RUSSIAN FEDERATION WEEKLY SITREP 27 January 2011

DOMODEDOVO. A suicide bomber team killed and wounded many in the arrivals area of Domodedovo Airport. Not the first time jihadists have attacked outside the security zone and we will see more. It is possible that this attack may wake up Westerners to the reality that it’s all the same thing: the NORAD commander appears to understand. On the other hand, others still blame the “Putin system”; one assumes these editorialists blamed the December Stockholm bomb on the “Reinfeldt system”. Medvedev has dismissed several officials, blaming lax security. Some of this is the ancient Russian tradition of pretending to solve the problem by firing somebody, but it also fits with Medvedev’s policy of clearing out deadwood.

START. The Duma finally ratified the agreement on Tuesday by a comfortable margin and the Federation Council did so the next day. The question of missile defence is still a potential stumbling block and Russia will denounce the Treaty if it feels US developments in this area threaten it. But that was always the reality and one hopes that a rational settlement will be found.

OPPOSITION ALLIANCE. The alliance of Limonov and his NatBols with the liberals, about which so much was written a few months ago, appears to be over. It was always unnatural: the two groups have quite different aims, no matter how much they may share a dislike of Putin. Lyudmila Alexeyeva appears to be emerging as the principal leader; she has the advantage of not being tainted by the Yeltsin years and Putin cannot say about her what he said about some of the Yeltsin-era oppositionists: “they want to come back and refill their pockets”. She has broken with Limonov who is now calling himself head of the Other Russia party but doesn’t appear to have taken over the website (registration of his party was turned down yesterday). The authorities are probably not unhappy with this development and Moscow City has (again) given permission for her group to demonstrate on the 31st but not Limonov’s. Limonov will likely show up anyway for some street theatre.
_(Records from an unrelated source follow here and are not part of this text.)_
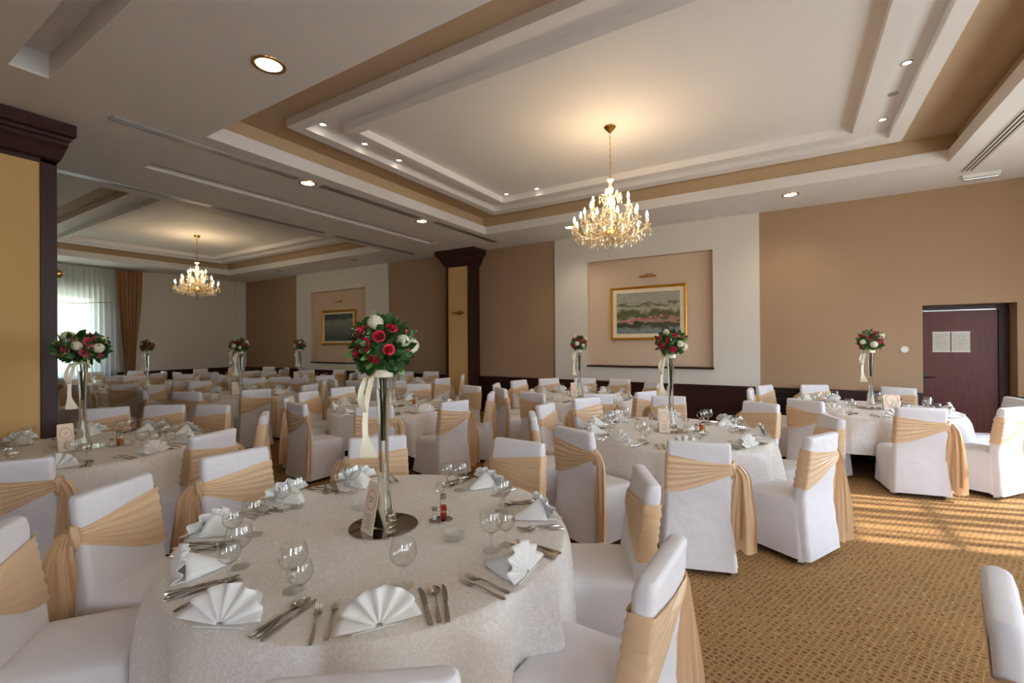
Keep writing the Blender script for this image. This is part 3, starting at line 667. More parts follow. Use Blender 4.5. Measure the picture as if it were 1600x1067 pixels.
# ------------------------------------------------------------------ chairs
def back_sec(z):
    """centre y, half width, half depth of the covered backrest at height z"""
    if z >= .47: t = (z - .47) / .47; return -.215 - .062 * t, .222 - .010 * t, .046 - .010 * t
    t = 1 - z / .47; return -.215 - .035 * t, .222 + .030 * t, .046 + .014 * t
def chair_mesh(seed):
    rs = random.Random(seed); g = G()
    ph = [rs.uniform(0, 6.3) for _ in range(8)]
    # seat and skirt
    rings = []
    for z in (.045, .07, .12, .2, .28, .36, .43, .455, .468):
        t = 1 - z / .47; ring = []
        for i, (x, y) in enumerate(rrect(.225 + .036 * t, .222 + .030 * t, .035 if z < .46 else .05, 9)):
            a = math.atan2(y, x); f = t ** 1.5
            d = .012 * f * math.sin(7 * a + ph[0]) + .009 * f * math.sin(13 * a + ph[1])
            k = 1 + d / .25; sh = 0 if z < .45 else (-.006 if z < .46 else -.016)
            ring.append(((x + sh * (1 if x > 0 else -1)) * k, (y + sh * (1 if y > 0 else -1)) * k, z + (.012 * math.sin(3 * a + ph[2]) if z < .05 else 0)))
        rings.append(ring)
    for s_, z in ((.86, .476), (.6, .484), (.3, .488), (.03, .489)): rings.append([(x * s_, y * s_, z) for x, y, _ in rings[8]])
    g.loft(rings, cap=(False, True))
    # backrest falling to the floor behind the seat
    rings = []
    zs = [.045, .065, .1, .17, .25, .33, .41, .49, .56, .63, .70, .77, .84, .89, .915, .93, .938, .9405]
    for z in zs:
        yc, hw, hd = back_sec(z); q = 1.0; t = max(0, 1 - z / .47)
        if z > .90: q = {.915: .985, .93: .93, .938: .80, .9405: .45}[z]
        ring = []
        for x, y in rrect(hw, hd, min(.028, hd * .8), 5):
            # a few soft sub-divisions give the cloth its wrinkles
            w_ = .0035 * math.sin(38 * z + 9 * x + ph[3]) * (1 if z < .9 else 0) + .008 * t * math.sin(26 * x + ph[4])
            yy = yc + y * q + (w_ if abs(y) > hd * .5 else 0) * (1 if y > 0 else -1)
            ring.append((x * (1 if z < .93 else (.985 if z < .935 else .95)), yy, z + (.010 * (x / hw) ** 2 if z > .9 else 0) * 0))
        rings.append(ring)
    g.loft(rings, cap=(False, True))
    # kick pleats at the rear corners
    for sx_ in (-1, 1):
        rows = []
        for k in range(8):
            z = .42 - k * .057; t = k / 7
            rows.append([(sx_ * (.205 + .05 * t * q_), -.20 - .055 * t * (1 - q_ * .4) + .012 * t * math.sin(q_ * 9), z) for q_ in (0, .25, .5, .75, 1)] )
        g.sheet(rows)
    return g
def sash_point(z, side_t, off):
    """side_t in 0..1 round the backrest starting at the right edge, going over the front; returns x, y"""
    yc, hw, hd = back_sec(z); pts = rrect(hw + off, hd + off, min(.03, hd * .8) + off, 4)
    return pts, yc
def sash_mesh(seed, style=0):
    rs = random.Random(seed); nv = 22
    g = G(); pk = [rs.uniform(-.5, .5) for _ in range(20)]
    hi0, lo0 = .855 + rs.uniform(-.01, .01), .575 + rs.uniform(-.03, .02)
    hi1, lo1 = .80, .725
    # ring samples with more points across the wide faces
    def ring(z, off):
        yc, hw, hd = back_sec(z); hw += off; hd += off; out = []
        n = 14
        for i in range(n + 1): out.append((hw - .02 - (2 * hw - .04) * i / n, hd))
        for k in range(1, 4): a = rad(90 + 90 * k / 4); out.append((-hw + .02 + .02 * math.cos(a), hd - .02 + .02 * math.sin(a)))
        for k in range(1, 4): a = rad(180 + 90 * k / 4); out.append((-hw + .02 + .02 * math.cos(a), -hd + .02 + .02 * math.sin(a)))
        for i in range(n + 1): out.append((-hw + .02 + (2 * hw - .04) * i / n, -hd))
        for k in range(1, 4): a = rad(270 + 90 * k / 4); out.append((hw - .02 + .02 * math.cos(a), -hd + .02 + .02 * math.sin(a)))
        for k in range(1, 4): a = rad(90 * k / 4); out.append((hw - .02 + .02 * math.cos(a), hd - .02 + .02 * math.sin(a)))
        return [(x, y + yc) for x, y in out]
    base = ring(.7, 0); n = len(base); rows = []
    for j in range(nv + 1):
        v = j / nv; row = []
        for i in range(n):
            u = (base[i][0] + .22) / .44                                # 1 at the knot side
            u = max(0, min(1, u)); uu = u * u * (3 - 2 * u) * .55 + u * .45
            front = base[i][1] > -.24
            lo = lo0 + (lo1 - lo0) * uu; hi = hi0 + (hi1 - hi0) * uu
            if not front: hi -= .012 * math.sin(PI * u)
            lo -= .022 * math.sin(PI * u)                              # the loose lower edge sags
            z = lo + (hi - lo) * v
            pl = math.sin(v * 2 * PI * 6.2 + pk[0] * 4 + 1.4 * math.sin(3.1 * u + pk[1] * 5 + (2 if front else 0)) + 1.1 * math.sin(9 * v + pk[2] * 6))
            off = .007 + (.0050 * (1 - .35 * u) * min(1, .35 + 9 * u)) * pl * (.35 + .65 * min(1, 4 * v * (1 - v) + .4))
            p = ring(z, off)[i]; row.append((p[0], p[1], z))
        row.append(row[0]); rows.append(row)
    g.sheet(rows)
    return g
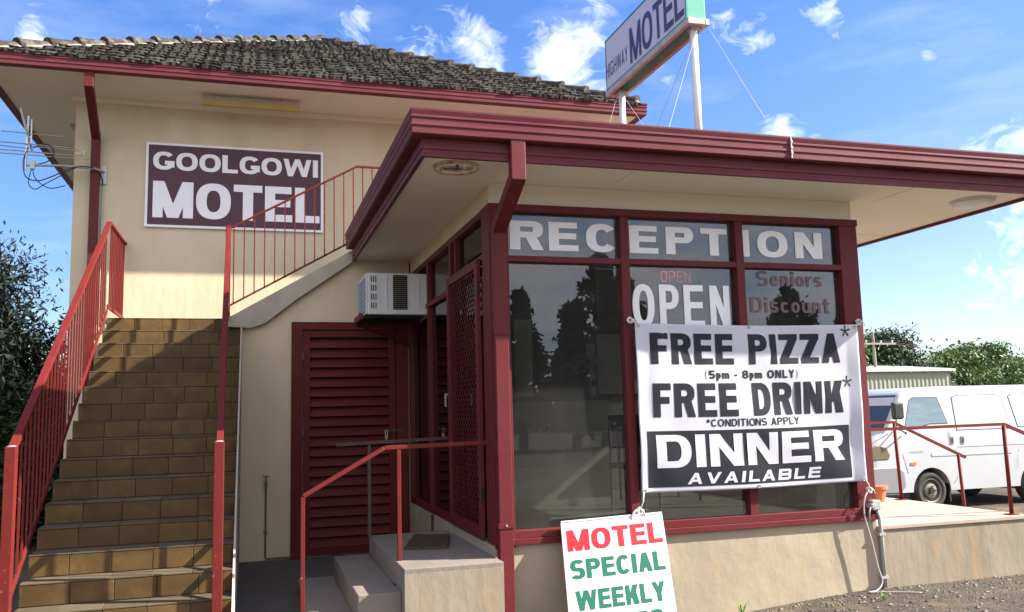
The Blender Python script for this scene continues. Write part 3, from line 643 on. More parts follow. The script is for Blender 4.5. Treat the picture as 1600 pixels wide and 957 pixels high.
rf = MB().add([(EX0 - .04, EY - .04, 5.45), (EX1 + .04, EY - .04, 5.45), (hx, RY, RZ), (hx, 9.6, RZ), (EX1 + .04, 13.3, 5.45), (EX0 - .04, 13.3, 5.45)], [(0, 1, 2), (1, 4, 3, 2), (0, 2, 3, 5), (5, 3, 4)])
roof = rf.build('roof', m_roof, mo)
# tiles of the front slope
tl = MB(); rnd = random.Random(3)
sdir = Vector((0, 1, .56)).normalized(); nrm = Vector((0, -.56, 1)).normalized(); Ls = math.hypot(hw, .56 * hw); ex = .235; tw = .205
ni = int(Ls / ex)
for i in range(ni + 1):
    s0 = i * ex - .05; half = hw * (1 - (s0 + .05) / Ls) + .02
    nx = int(2 * half / tw) + 1
    off = (rnd.random() - .5) * .05
    for j in range(nx + 1):
        x0 = hx - half + j * tw + off - tw / 2
        if abs(x0 + tw / 2 - hx) > half: continue
        jit = rnd.uniform(-.010, .010); lift = rnd.uniform(.0, .008)
        base = Vector((0, EY - .05, 5.465)) + sdir * (s0 + jit)
        n = 6; V = []
        for q in range(n + 1):
            u = q / n; prof = .024 * (math.sin(u * math.pi) ** .8) + .006 * math.cos(u * 6.28)
            for (dd, th) in ((0, .004), (0, .036 + lift), (ex + .05, .010)):
                p = base + sdir * dd + nrm * (th + prof * (1 if th > .005 else .9)); V.append((x0 + u * tw, p.y, p.z))
        F = []
        for q in range(n):
            a = q * 3; F += [(a, a + 3, a + 4, a + 1), (a + 1, a + 4, a + 5, a + 2)]
        tl.add(V, F)
rt = tl.build('roof_tiles', m_roof, roof)
rt.data.materials.append(m_lip)
for p_ in rt.data.polygons:
    if p_.index % 2 == 0 and (p_.index // 2) % 6 in (1, 2, 4): p_.material_index = 1
# hip and ridge caps
def caps(a, b, n, nm):
    a = Vector(a); b = Vector(b); mb = MB(); d = (b - a) / n
    for i in range(n):
        p = a + d * (i - .02); q = a + d * (i + 1.12); p = p + Vector((0, 0, .035)); 
        mb.tube([p, p.lerp(q, .12), p.lerp(q, .16), q], [.088, .088, .076, .068], 10)
    mb.build(nm, m_cap, mo)
MB().tube([(EX0, EY, 5.47), (hx, RY, RZ)], .088, 8).tube([(EX1, EY, 5.47), (hx, RY, RZ)], .088, 8).build('mortar_bed', m_mortar, mo)
caps((EX0, EY, 5.50), (hx, RY, RZ + .03), 15, 'ridge_caps'); caps((EX1, EY, 5.50), (hx, RY, RZ + .03), 15, 'ridge_caps'); caps((hx, RY, RZ + .03), (hx, 9.6, RZ + .03), 6, 'ridge_caps')
dpo = ribbon_pipe([(-3.385, 3.735, 5.36), (-3.385, 3.735, 5.19), (-3.43, 4.545, 4.86), (-3.43, 4.545, 0)], .092, .07).build('downpipe', m_frame, mo, bevel=.005)
MB().box(-3.90, -3.84, 5.6, 5.75, 5.31, 5.349).build('soffit_vent', m_galv, mo)

# sign on the upper wall
gs = thing('motel_name_sign', 'dark maroon GOOLGOWI MOTEL sign with white border on the upper wall', 'sign', (-1.88, 4.58, 3.85))
MB().box(-2.895, -.86, 4.565, 4.598, 3.845, 4.858).build('border', m_vinyl, gs, bevel=.002)
MB().box(-2.865, -.89, 4.5595, 4.57, 3.875, 4.828).build('panel', m_purple, gs)
text_mb(layout('GOOLGOWI', -2.815, -.925, 4.53, 4.748, .225, .205, gap=.07), lambda u, v: (u, 4.557, v)).build('lettering', m_vinyl, gs, label='white GOOLGOWI letters')
text_mb(layout('MOTEL', -2.81, -.905, 3.957, 4.392, .265, .20, gap=.07), lambda u, v: (u, 4.557, v)).build('lettering', m_vinyl, gs, label='large white MOTEL letters')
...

THE NEW MEDIA. Medvedev, who must be one of the most Internet-savvy leaders around, had quite a bit to say about it at Davos. It leads to the “creation of communities of people… in different countries… by a shared goal or idea, and no national government can claim to have a strong impact on such communities” (as we see in Egypt and elsewhere today). There are dangers that criminals or terrorists use it. But “this universal connectedness must become a powerful driver of economic growth”. He promised “Russia will not support initiatives that may jeopardise Internet freedom”. There is general agreement that the New Media flourishes in Russia and the government leaves it alone.
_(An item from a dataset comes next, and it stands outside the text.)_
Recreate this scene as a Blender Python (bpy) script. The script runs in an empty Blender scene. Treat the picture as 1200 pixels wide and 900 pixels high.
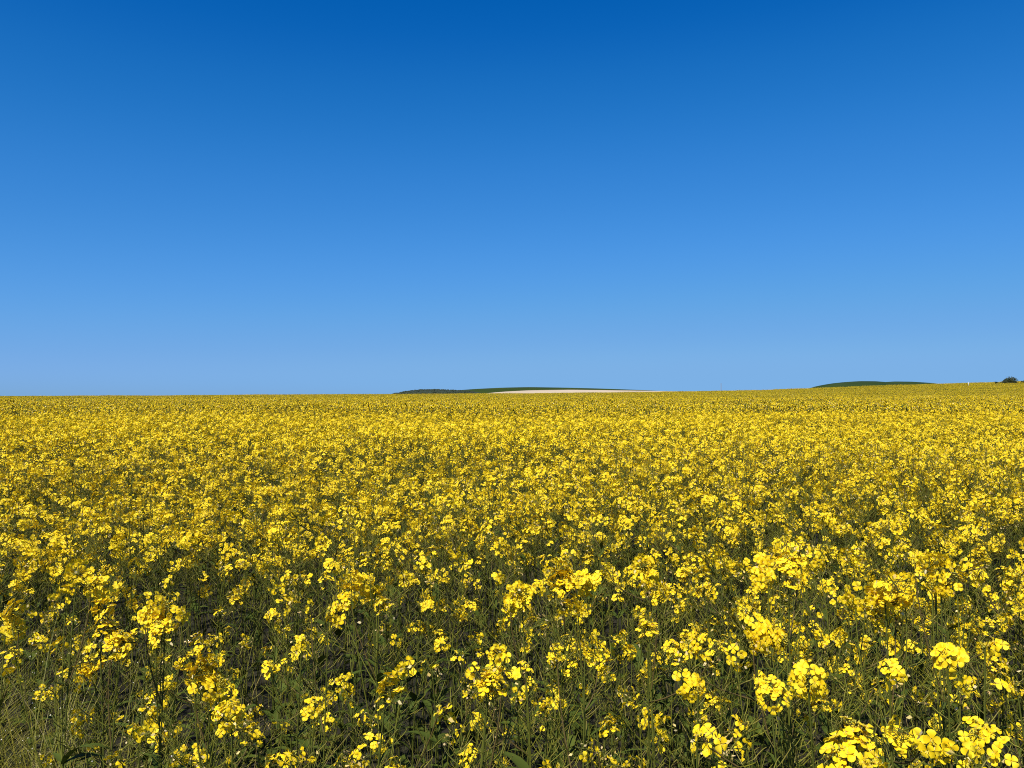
import bpy, math, numpy as np
from mathutils import Matrix, Vector, Quaternion

# ------------------------------------------------------------------ camera, world, sun, exposure
S = bpy.context.scene
C = S.collection
R = math.radians
CAM_Z, HORIZON, FOC = 1.48, 461.0, 900.0          # eye height; horizon row and focal length of the 1200x900 photograph
SUN_EL, SUN_ROT = R(52), R(208)

cam = bpy.data.objects.new('camera', bpy.data.cameras.new('camera')); C.objects.link(cam)
cam.data.sensor_width = 36; cam.data.lens = 27.0
cam.data.clip_start = 0.02; cam.data.clip_end = 20000
cam.location = (0, 0, CAM_Z)
cam.rotation_euler = (R(90) + math.atan((HORIZON - 450) / FOC), 0, 0)
S.camera = cam

W = bpy.data.worlds.new('World'); S.world = W; W.use_nodes = True
nt = W.node_tree; nt.nodes.clear()
sky = nt.nodes.new('ShaderNodeTexSky'); sky.sky_type = 'NISHITA'; sky.sun_disc = False
sky.sun_elevation = SUN_EL; sky.sun_rotation = SUN_ROT
sky.altitude = 100; sky.air_density = 0.75; sky.dust_density = 0.3; sky.ozone_density = 4.0
hsv = nt.nodes.new('ShaderNodeHueSaturation'); hsv.inputs['Saturation'].default_value = 1.2
bg = nt.nodes.new('ShaderNodeBackground'); bg.inputs['Strength'].default_value = 0.12
wo = nt.nodes.new('ShaderNodeOutputWorld')
def lin(v):
    v = v / 255; return v / 12.92 if v <= .04045 else ((v + .055) / 1.055) ** 2.4
EXPOSURE = 0.48; K = 2 ** -EXPOSURE
# grade of the sky's colour, channel by channel: a deep, clear-air blue that stays blue down to the horizon
GRADE = (((58, 4), (67, 27), (85, 56), (124, 90), (168, 113), (212, 125)),
         ((102, 94), (114, 112), (136, 134), (178, 160), (215, 171), (238, 177)),
         ((157, 178), (172, 194), (196, 214), (232, 229), (243, 229), (254, 230)))
cur = nt.nodes.new('ShaderNodeRGBCurve')
for ch in range(3):
    c = cur.mapping.curves[ch]; pts_ = [(lin(a), lin(b) * K) for a, b in GRADE[ch]]
    c.points[0].location = (0, 0); c.points[1].location = (1, pts_[-1][1])
    for p in pts_: c.points.new(*p)
    for p in c.points: p.handle_type = 'AUTO_CLAMPED'
cur.mapping.update()
def vscale(f):
    n = nt.nodes.new('ShaderNodeVectorMath'); n.operation = 'SCALE'; n.inputs['Scale'].default_value = f; return n
s1, s2 = vscale(0.12), vscale(1 / 0.12)
nt.links.new(sky.outputs[0], hsv.inputs['Color']); nt.links.new(hsv.outputs[0], s1.inputs[0]); nt.links.new(s1.outputs[0], cur.inputs['Color'])
nt.links.new(cur.outputs[0], s2.inputs[0]); nt.links.new(s2.outputs[0], bg.inputs[0]); nt.links.new(bg.outputs[0], wo.inputs[0])

sl = bpy.data.lights.new('sun', 'SUN'); sl.energy = 5.0; sl.angle = R(0.53); sl.color = (1.0, 0.95, 0.87)
sun = bpy.data.objects.new('sun', sl); C.objects.link(sun)
sdir = Vector((math.sin(SUN_ROT) * math.cos(SUN_EL), math.cos(SUN_ROT) * math.cos(SUN_EL), math.sin(SUN_EL)))
sun.rotation_euler = sdir.to_track_quat('Z', 'Y').to_euler(); sun.location = (-5, -8, 15)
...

LENIN’S TOMB. I think it’s finally going to happen. The official line has always been that the body will be buried in St Petersburg when the population wants it. A Duma Deputy started the current campaign and there is a website on which people can vote; so far a solid majority wants the body moved out of Red Square. So, what will replace the Mausoleum? My bet is whatever was there before. And what about the Kremlin wall necropolis, Stalin’s ashes and all the rest of the Communist Pantheon? Surely, if Lenin goes, Stalin and the others have to too.

ANOTHER OIL ENGAGEMENT PARTY. RosNeft and ExxonMobil have made an agreement to jointly develop hydrocarbon findings in the Russian part of the Black Sea. The wedding season has come early to Russia!

MURDER. Last week another mass murder was discovered – most of a family of a local crime boss was found dead in a garage in Stavropol. Will it be discovered, in this case too, that the local authorities were providing cover for him or for his murderers?

KACZINSKI CRASH. Two defenders of the Russian findings have spoken up. David Learmount accepts them. Poland’s lead investigator agrees. As the first said of the report: “It does not make happy reading for the Polish people or their government, and indeed they are finding its truths difficult to swallow”.

FRIENDS AGAIN. It is claimed that practically all the problems between Moscow and Minsk have been resolved. Of course, now that the West has decided it doesn’t like Lukashenka (again), he doesn’t have many alternatives. There was a brief moment there when Belarus was being spun as a fellow victim of Moscow’s “gas weapon”.